Inspired by YouTube I just got a couple of Gentle Giant DVD’s. I am SO pumped.
I’ve been a fan of Gentle Giant for 30 years or so. I first got Power and the Glory just because I liked the cover. I couldn’t stand the music. A year or so later I talked to a guy on the school bus who loved them and he suggested Free Hand, which was new at that point. I listened to it, liked it a little bit, and went back and listened to Power and the Glory. I still didn’t get it, but listened to it (and I mean listened) almost daily in, uhmm, an enhanced state. I started appreciating it more and more, as I did Free Hand. I got all their US releases in the next year (Three Friends, Octopus, Playing the Fool, Interview) and absolutely loved them. I was able to score a couple of imports as well as their other new releases over the next five years. The imports misteriously disappeared the night I had a fellow fan and record collector over.
Gentle Giant were, as a friend said after seeing them in concert, artists. They weren’t just another prog rock band with a mellotron. They didn’t have a gimmick, they had tons of gimmicks. They were founded by the Shulman brothers, all graduates of the Royal Conservatory. They recruited “keyboard wizard” Kerry Minnear as well as an excellent drummer and an excellent guitarist (John Weathers and Gary Green). I’d never seen them in concert, so this has been an incredible treat.
Their music is incredibly complex. I’ve been listening it since 20 years before I was married, so my wife never really got properly exposed to it, that is, she never sat down and gave it her complete attention. After watching 3 hours of footage over the last couple of nights, she said their music can’t really be appreciated till you give it your full attention. They’ll be doing incredible hard rock one minute, and the next singing a capella a four or five part counterpoint. You really have to be on your feet or know the music really well.
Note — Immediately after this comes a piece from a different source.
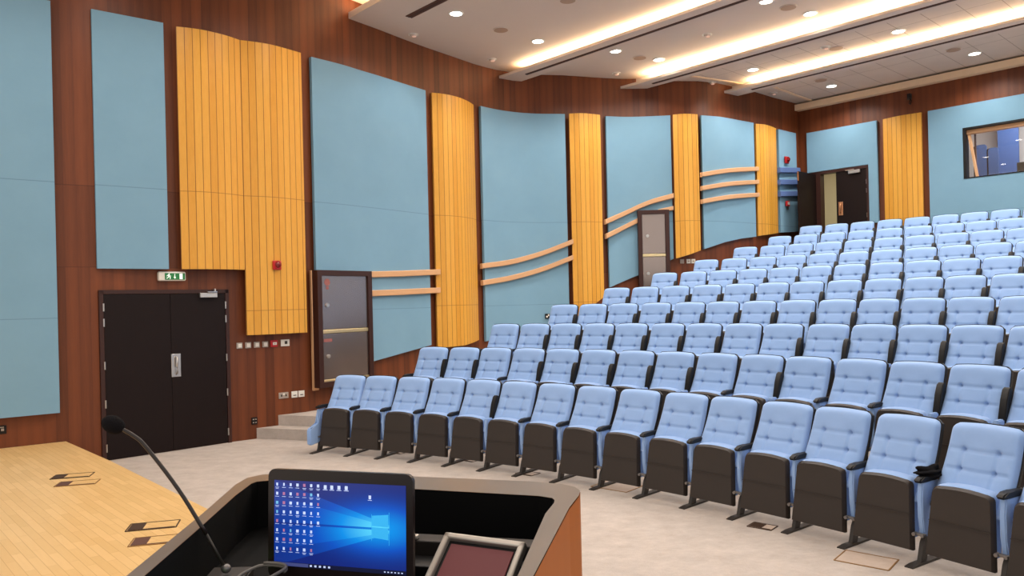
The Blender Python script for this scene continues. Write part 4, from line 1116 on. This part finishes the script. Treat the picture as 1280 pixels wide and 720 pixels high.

But more than anything else, from the videos I am impressed with their musicianship. I remember my high-school friend saying that there were points when they were all playing acoustic guitars, and there was a point when they were all seated at a 30-foot-long marimba. In the concerts on the video, there are a few points at which four of them are playing recorders, four of them playing guitars, and one point at which they’re all playing drums and then toy xylophones. And the toy xylophones aren’t a gimmick, they’re making real music with them. The bass player (I think Derrick Schulman) also plays violin, trumpet, recorder, and guitar. The guitarist also plays recorder, the drummer plays recorder and vibes, etc. Kerry Minnear is an absolute wizard. He is flat-out the best keyboardist I’ve seen – amazing on the clavinet, synth, piano, everything, but also on the vibes, and he plays recorder and cello as well as being the second lead vocalist. And my gushing over him should take nothing away from the other musicians, all of whom are absolutely top-notch.
The DVD’s are actually a pretty good deal – they have CD’s in them too. Anyone who likes art-rock really oughta buy them.